Gender Ideology and the Destruction of the Family
We were created to be happy and every human being lives in this constant search for happiness. However, the intensity and duration of your happiness depends on your motivations.
"I have told you this so that my joy may be in you and your joy may be complete." (John 15:11)
Jesus already teaches us that God's desire for each of us is complete joy, happiness without end. Because of sin, that kind of endless happiness is not possible while we are here on earth, yet we can get very close to it, depending on the choices we make.
Happiness is not a static thing, like a picture, but it is a state of mind that depends much more on our inner dispositions than on external events. So depending on how we seek happiness, on what our motivation is, we may or may not find it.
Pleasure Motivation
We can identify three basic human motivations to seek happiness, according to Peres Lopes: pleasure, intellectuality, and transcendence. The motivation for pleasure is the most basic motivation, which animals also possess. The person is moved to act to feel pleasure, such as eating, drinking, sleeping, and having sex, among others. The reward for this action is usually immediate and can even be very intense, but this feeling soon passes. This is caused by dopamine, a neurotransmitter, which is related to this reward system. When the neurons of this system are activated, they release dopamine in specific regions of the brain, causing the feeling of pleasure to increase.
With the emptiness of this pleasure that has passed, the person seeks the same stimuli again, but each time needs a greater stimulus to have the same feeling, and many times this type of fleeting happiness becomes an addiction.
Intellectual Motivation
The second type of motivation is one that stimulates the intellect.
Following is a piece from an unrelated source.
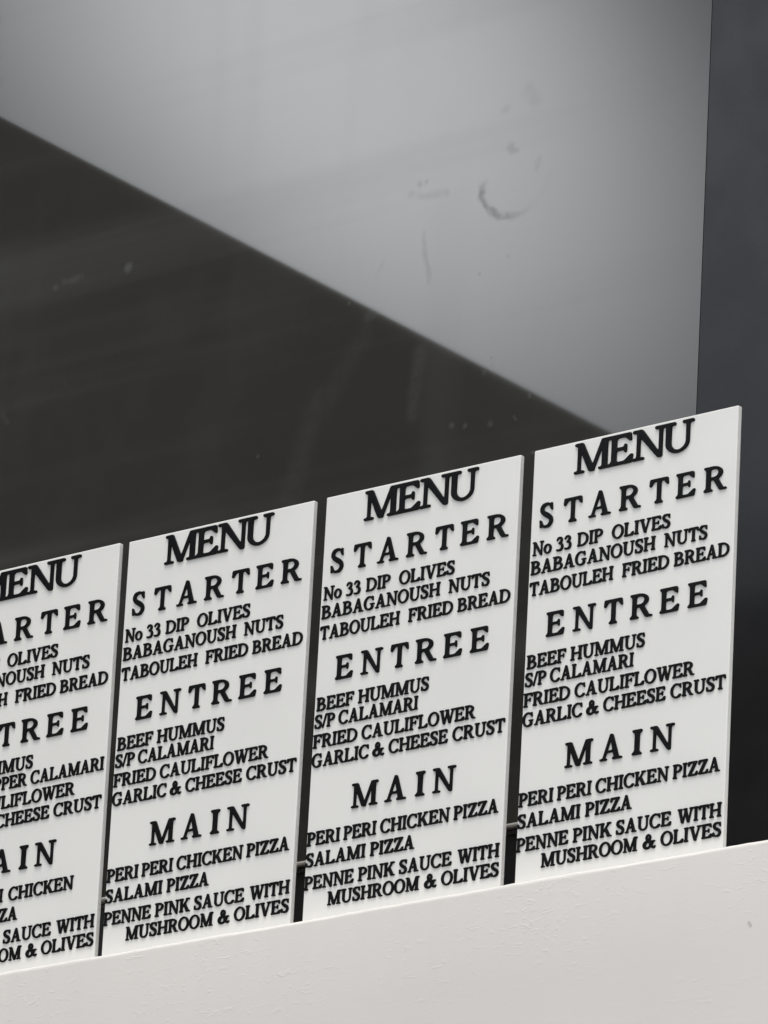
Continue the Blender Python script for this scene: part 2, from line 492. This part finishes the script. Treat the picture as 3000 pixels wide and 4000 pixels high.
def arm(X, Y, x0, x1, top):
    if top: return bx(X, Y, x0, 1 - H_, x1, 1) | poly_mask(X, Y, [(x1 - .24, 1 - H_), (x1 - .05, .74), (x1 + .02, .74), (x1, 1)])
    return bx(X, Y, x0, 0, x1, H_) | poly_mask(X, Y, [(x1 - .26, H_), (x1 - .02, .29), (x1 + .06, .29), (x1, 0)])
def midarm(X, Y, x0, x1): return bx(X, Y, x0, .475, x1, .56) | bx(X, Y, x1 - .075, .38, x1, .665)
def bowl(X, Y, x, y0, y1, xr, cx, w=None):
    w = S_ if w is None else w
    cy, ry = (y0 + y1) / 2, (y1 - y0) / 2
    rg = el(X, Y, cx, cy, xr - cx, ry) & ~el(X, Y, cx, cy, xr - cx - w, ry - H_) & (X >= cx)
    return rg | bx(X, Y, x, y1 - H_, cx, y1) | bx(X, Y, x, y0, cx, y0 + H_)
def ring(X, Y, cx, rx, w=None):
    w = S_ * 1.02 if w is None else w
    return el(X, Y, cx, .5, rx, .52) & ~el(X, Y, cx, .5, rx - w, .52 - H_ * .95)
def c_body(X, Y):
    mk = ring(X, Y, .53, .50) & ~((X > .66) & (Y > .24) & (Y < .80) & (X > .66))
    mk |= poly_mask(X, Y, [(.84, 1.0), (.90, 1.0), (.925, .66), (.86, .66), (.80, .80), (.70, .90)])
    return mk

GL = {}
def glyph(ch, adv):
    def deco(f): GL[ch] = (f, adv); return f
    return deco
@glyph('A', 1.07)
def _(X, Y): return dg(X, Y, .13, 0, .47, 1.0, .10) | poly_mask(X, Y, [(.70, 0), (.93, 0), (.60, 1.03), (.46, 1.03)]) | bx(X, Y, .27, .30, .78, .385) | srf(X, Y, .02, .36) | srf(X, Y, .60, 1.05)
@glyph('B', .97)
def _(X, Y): return stem(X, Y, .13) | bowl(X, Y, .13, .50, 1.0, .80, .44) | bowl(X, Y, .13, 0, .57, .91, .46)
@glyph('C', .99)
def _(X, Y): return c_body(X, Y) | spine(X, Y, [(.62, .04, .05), (.78, .08, .05), (.92, .21, .035)])
@glyph('D', 1.07)
def _(X, Y): return stem(X, Y, .13) | bowl(X, Y, .13, 0, 1.0, 1.04, .42)
@glyph('E', .93)
def _(X, Y): return stem(X, Y, .13) | arm(X, Y, .2, .83, True) | arm(X, Y, .2, .86, False) | midarm(X, Y, .2, .67)
@glyph('F', .86)
def _(X, Y): return stem(X, Y, .13) | arm(X, Y, .2, .81, True) | midarm(X, Y, .2, .65)
@glyph('G', 1.09)
def _(X, Y): return c_body(X, Y) | bx(X, Y, .73, .08, .90, .44) | bx(X, Y, .60, .40, 1.03, .47) | spine(X, Y, [(.60, .04, .06), (.75, .08, .06), (.84, .12, .06)])
@glyph('H', 1.09)
def _(X, Y): return stem(X, Y, .13) | stem(X, Y, .79) | bx(X, Y, .2, .465, .9, .555)
@glyph('I', .46)
def _(X, Y): return stem(X, Y, .145)
@glyph('K', 1.08)
def _(X, Y): return stem(X, Y, .13) | dg(X, Y, .30, .40, .76, 1, .13) | dg(X, Y, .74, 0, .38, .58, .25) | srf(X, Y, .62, 1.0, True) | srf(X, Y, .66, 1.07)
@glyph('L', .91)
def _(X, Y): return stem(X, Y, .13) | arm(X, Y, .2, .84, False)
@glyph('M', 1.33)
def _(X, Y): return bx(X, Y, .15, 0, .25, 1) | dg(X, Y, .56, 0, .13, 1, .20) | dg(X, Y, .60, 0, .98, 1, .11) | bx(X, Y, 1.0, 0, 1.0 + S_, 1) | srf(X, Y, .03, .38) | srf(X, Y, .88, 1.30) | srf(X, Y, .04, .30, True) | srf(X, Y, 1.0, 1.30, True)
@glyph('N', 1.08)
def _(X, Y): return bx(X, Y, .16, 0, .26, 1) | poly_mask(X, Y, [(.08, 1), (.32, 1), (.93, .0), (.93, -.03), (.80, -.03)]) | bx(X, Y, .83, 0, .93, 1) | srf(X, Y, .03, .39) | srf(X, Y, .02, .24, True) | srf(X, Y, .70, 1.06, True)
@glyph('O', 1.08)
def _(X, Y): return ring(X, Y, .54, .51)
@glyph('P', .85)
def _(X, Y): return stem(X, Y, .13) | bowl(X, Y, .13, .43, 1.0, .82, .42)
@glyph('R', 1.02)
def _(X, Y): return stem(X, Y, .13) | bowl(X, Y, .13, .46, 1.0, .84, .44) | dg(X, Y, .72, 0, .40, .52, .22) | srf(X, Y, .72, 1.02)
@glyph('S', .80)
def _(X, Y): return spine(X, Y, [(.66, .76, .045), (.58, .92, .05), (.42, .965, .05), (.23, .91, .075), (.15, .76, .085), (.24, .62, .095), (.42, .51, .105), (.60, .39, .095), (.66, .24, .085), (.56, .08, .07), (.40, .035, .05), (.22, .08, .05), (.12, .26, .045)]) | poly_mask(X, Y, [(.63, 1.0), (.70, 1.0), (.72, .68), (.66, .68)]) | poly_mask(X, Y, [(.07, 0), (.14, 0), (.14, .33), (.06, .33)])
@glyph('T', .93)
def _(X, Y): return stem(X, Y, .38, top=False) | bx(X, Y, .06, 1 - H_, .87, 1) | poly_mask(X, Y, [(.05, 1), (.02, .71), (.09, .71), (.24, 1 - H_), (.24, 1)]) | poly_mask(X, Y, [(.88, 1), (.91, .71), (.84, .71), (.69, 1 - H_), (.69, 1)])
@glyph('U', 1.08)
def _(X, Y): return bx(X, Y, .15, .33, .15 + S_, 1) | bx(X, Y, .82, .33, .92, 1) | (el(X, Y, .535, .33, .385, .35) & ~el(X, Y, .57, .36, .25, .29) & (Y <= .34)) | srf(X, Y, .03, .46, True) | srf(X, Y, .68, 1.06, True)
@glyph('V', 1.07)
def _(X, Y): return dg(X, Y, .46, -.02, .12, 1, .20) | dg(X, Y, .50, -.02, .83, 1, .10) | srf(X, Y, .02, .44, True) | srf(X, Y, .68, 1.05, True)
@glyph('W', 1.42)
def _(X, Y): return dg(X, Y, .38, -.02, .10, 1, .19) | dg(X, Y, .43, -.02, .70, .9, .10) | dg(X, Y, .90, -.02, .60, 1, .19) | dg(X, Y, .95, -.02, 1.20, 1, .10) | srf(X, Y, .02, .42, True) | srf(X, Y, .52, .88, True) | srf(X, Y, 1.06, 1.41, True)
@glyph('Z', .92)
def _(X, Y): return bx(X, Y, .08, 1 - H_, .86, 1) | bx(X, Y, .05, 0, .86, H_) | dg(X, Y, .05, 0, .63, 1, .23) | poly_mask(X, Y, [(.08, 1), (.05, .70), (.12, .70), (.28, 1 - H_), (.28, 1)]) | poly_mask(X, Y, [(.86, 0), (.92, .30), (.85, .30), (.66, H_), (.62, 0)])
@glyph('&', 1.16)
def _(X, Y): return (el(X, Y, .50, .77, .23, .25) & ~el(X, Y, .50, .79, .09, .13)) | (el(X, Y, .40, .27, .36, .30) & ~el(X, Y, .45, .26, .17, .17)) | dg(X, Y, .80, .02, .34, .74, .19) | spine(X, Y, [(.60, .10, .05), (.80, .22, .05), (.93, .50, .045)]) | bx(X, Y, .76, .47, 1.10, .54) | spine(X, Y, [(.90, .06, .075), (1.02, .05, .06), (1.12, .12, .04)])
@glyph('/', .42)
def _(X, Y): return dg(X, Y, .0, -.02, .32, 1.02, .10)
@glyph('3', .74)
def _(X, Y): return spine(X, Y, [(.10, .78, .04), (.22, .93, .055), (.40, .95, .06), (.53, .83, .08), (.48, .66, .075), (.30, .53, .045)]) | spine(X, Y, [(.30, .53, .045), (.52, .47, .07), (.60, .27, .09), (.50, .08, .075), (.30, .03, .055), (.12, .07, .06)])
@glyph('o', .76)
def _(X, Y): return el(X, Y, .37, .34, .36, .36) & ~el(X, Y, .37, .34, .19, .27)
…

It is no longer an external motivation, as is the case with the pursuit of pleasure, and it is also not accessible to animals. The kind of joy provided by this motivation is a typically human joy, of satisfaction at the growth of intellectual abilities and personal development. Consequently, this kind of happiness is more intense and longer lasting than that caused by pleasure alone, and the reason is that this kind of satisfaction requires a certain amount of effort on the part of the person. It is not an automatic satisfaction that responds to a stimulus. It is a process, often painful, but which in the end generates this more sober joy. Some examples are being able to play an instrument, winning a sports competition, or learning some discipline, such as mathematics or physics.
Transcendent Motivation
The highest type of motivation that really brings a fuller and lasting happiness is the transcendent motivation, that which goes beyond physical and intellectual sensations, that which goes beyond the human being himself, such as the pursuit of glory or true love that wants to cause joy to another person or doing something that has a positive impact on many people. This type of motivation helps a person to overcome any obstacle, to make the greatest sacrifices, and does all this with great joy, because what he seeks is not a simple ephemeral pleasure or an intellectual achievement, but a good that surpasses himself.
Some examples of this kind of motivation are young people who give free lessons in a school in a distressed neighborhood, or the volunteer who feeds the homeless, or the father of a family that does a job that costs him a lot, but is important for the support of his family, or even the person who is willing to give his life for a cause.
Lasting Happiness
So, to achieve this lasting happiness, even in the midst of suffering (from which no one escapes), it is necessary that our motivations be higher, seeking to do good for others. "Seek what is above" (Colossians 3:1), St. Paul already guides us.
This does not mean that we cannot feel pleasure. Pleasure was created by God and is a good thing, but it cannot be the purpose of our actions. The highest motivation we can have is that of Jesus himself: to do in everything the will of the Father (John 4:34; John 6:38). This is the joy of Jesus that he wants to be in us, so that our joy may be complete.
Our goal: holiness
The Father's will for each one of us is that we be saints! To be holy means to develop all the potential for which we were created, and one day to enjoy full happiness in Heaven. Therefore, we need to know ourselves and see which virtues we need to conquer. We must use all the means that the Holy Church puts at our disposal to achieve holiness, which are the sacraments, especially confession and the Eucharist. To seek a rich interior life, with prayer and meditation in daily life, seeing how the Father communicates with me and shows his love for me on a daily basis.
So let us look for happiness where it really is: in a holy life of love for God and for others.